Reynolds, S., Callaghan, C., Des Marteaux, L., Skevington, J., Raine, N.E., and Young, A. 2022. The bees kneeds! Investigating the impact of agricultural landscape composition on native pollinator populations in southern Ontario. (Joint Meeting of the Entomological Societies of America, Canada, and British Columbia – Vancouver, Canada)

Plain language summary

Pollination by native insects is important for food security and the economy, but we know little about the habitat needs of many pollinator species. We sampled pollinators (specifically wild bees and flower flies) in forests, field margins, and grassy habitats across multiple farms in Ontario to determine which habitats are preferred, and whether habitat size or connectivity matters.

Abstract

Native pollinator diversity provides significant pollination services in many agroecosystems in Ontario and globally, with estimated economic valuations running to hundreds of billions of dollars. Habitat studies are lacking in Canada but are critical to understanding species-specific niches, as well as pollinator abundance and diversity patterns in various landscape compositions. As such, there is a critical need for more research investigating the nesting and foraging requirements of these native species. Our objectives are to assess differences in pollinator diversity [restricted to wild bees (Apoidea) and flower flies (Syrphidae)] and abundance among three habitat types (forest, field margin and restored prairie grass) on agricultural land and to understand how biodiversity is affected by habitat type, patch size and connectivity. We conducted two field seasons, deploying three Malaise traps per farm (10 farms in 2018/20 farms in 2021) with one trap within each habitat of interest.

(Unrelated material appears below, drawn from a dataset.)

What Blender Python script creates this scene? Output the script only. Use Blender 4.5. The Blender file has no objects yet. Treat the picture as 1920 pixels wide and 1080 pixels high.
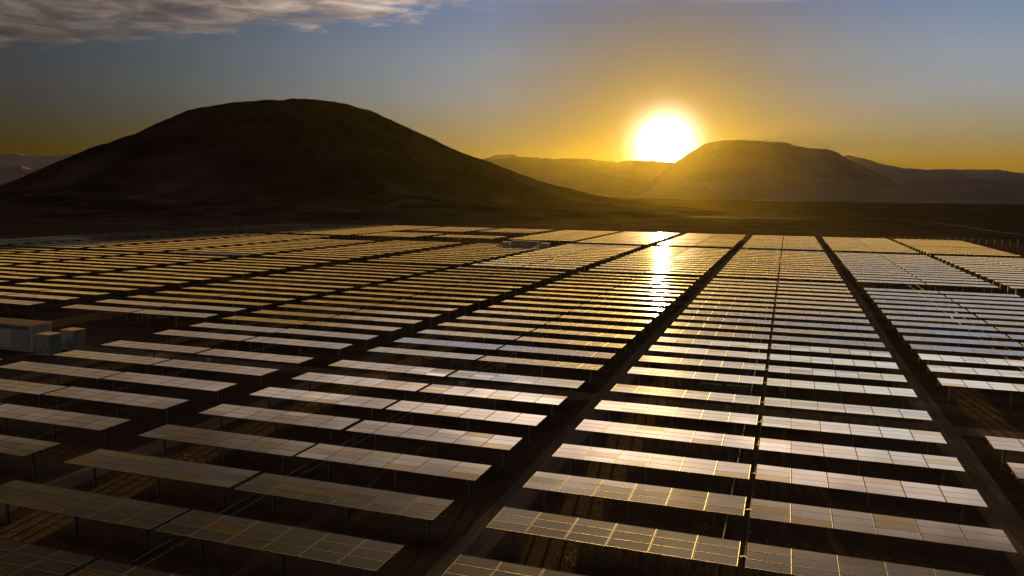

Samples were collected every three days, over an eight-week sampling period. Targeted transects were also performed to check whether traps were consistently missing any species. A substantial amount of data were collected across both field seasons, and preliminary results show an extremely high diversity of flower flies in the region as well as pockets of unusually high aphidophagous flower fly abundance. Our research provides a novel dataset with an inclusive focus on both wild bees and flower flies that can be used to benefit farmers, landowners, and NGOs to inform government policy to improve food security of essential crops while simultaneously protecting our threatened native pollinators.